Diálogo com crentes e não crentes – Um segundo critério inspirador é o diálogo sem reservas: não como mera atitude tática, mas como exigência intrínseca para fazer experiência comunitária da alegria da Verdade e aprofundar o seu significado e implicações práticas. O que o Evangelho e a doutrina da Igreja estão atualmente chamados a promover, em generosa e franca sinergia com todas as instâncias positivas que fermentam o crescimento da consciência humana universal, é uma autêntica cultura do encontro, antes – bem se poderia dizer – uma cultura do encontro entre todas as culturas autênticas e vitais, graças a um intercâmbio recíproco dos respetivos dons no espaço de luz desvendado pelo amor de Deus para todas as suas criaturas.
Unidade do saber diante de um pluralismo incerto e fragmentado – O terceiro critério fundamental é “a interdisciplinaridade e a transdisciplinaridade exercidas com sabedoria e criatividade à luz da Revelação”, segundo o princípio vital e intelectual da unidade do saber”, e isso também em relação ao fragmentado e não raro desintegrado panorama hodierno dos estudos universitários e ao pluralismo incerto, conflitual ou relativista, das convicções e das opções culturais. O Papa cita Bento XVI quando na Caritas in veritate afirma que hoje há “uma carência de sabedoria, de reflexão, de pensamento capaz de realizar uma síntese orientadora». Joga-se aqui, especificamente, a missão que está confiada ao sistema dos estudos eclesiásticos” a fim de que tenham uma “efetiva relevância cultural e humanizadora”.
Criar rede – O quarto e último critério diz respeito à necessidade urgente de “criar rede” entre as várias instituições que, em todas as partes do mundo, cultivam e promovem os estudos eclesiásticos, ativando decididamente as oportunas sinergias também com as instituições acadêmicas dos diferentes países e com as que se inspiram nas várias tradições culturais e religiosas, “dando vida simultaneamente a centros especializados de investigação com a finalidade de estudar os problemas de grandeza epocal que hoje investem a humanidade, chegando a propor pistas oportunas e realistas de resolução”.

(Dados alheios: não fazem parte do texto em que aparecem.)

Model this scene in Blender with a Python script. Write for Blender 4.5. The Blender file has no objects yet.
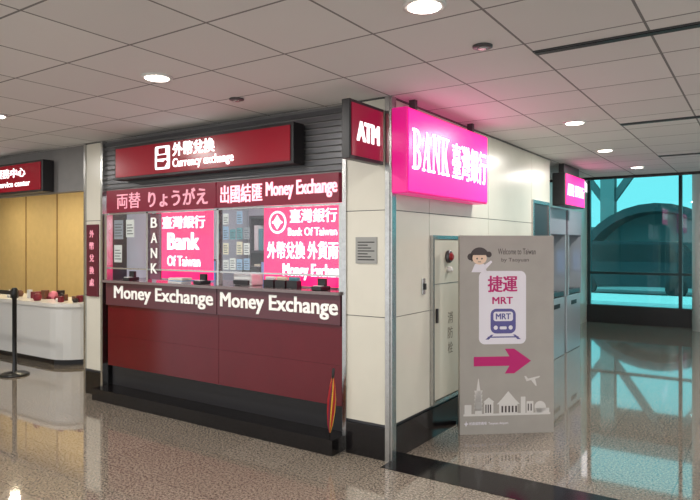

Relançar a pesquisa – Ademais, Francisco afirma a grande exigência de dar um novo impulso à pesquisa científica em nossas Universidades e Faculdades eclesiásticas. Os estudos eclesiásticos não podem limitar-se a transferir conhecimentos, competências, experiências aos homens e às mulheres de nosso tempo, desejosos de crescer em sua consciência cristã, mas devem adquirir a urgente tarefa de elaborar instrumentos intelectuais capazes de propor-se como paradigmas de ação e de pensamento, úteis ao anúncio num mundo marcado pelo pluralismo ético-religioso.
Teologia viva na fronteira – A teologia e a cultura de inspiração cristã estiveram à altura da sua missão quando souberam, de forma arriscada e fiel, viver na fronteira. O desafio de hoje é “um grande desafio cultural, espiritual e educativo que implicará longos processos de regeneração” também para as Universidades e as Faculdades eclesiásticas.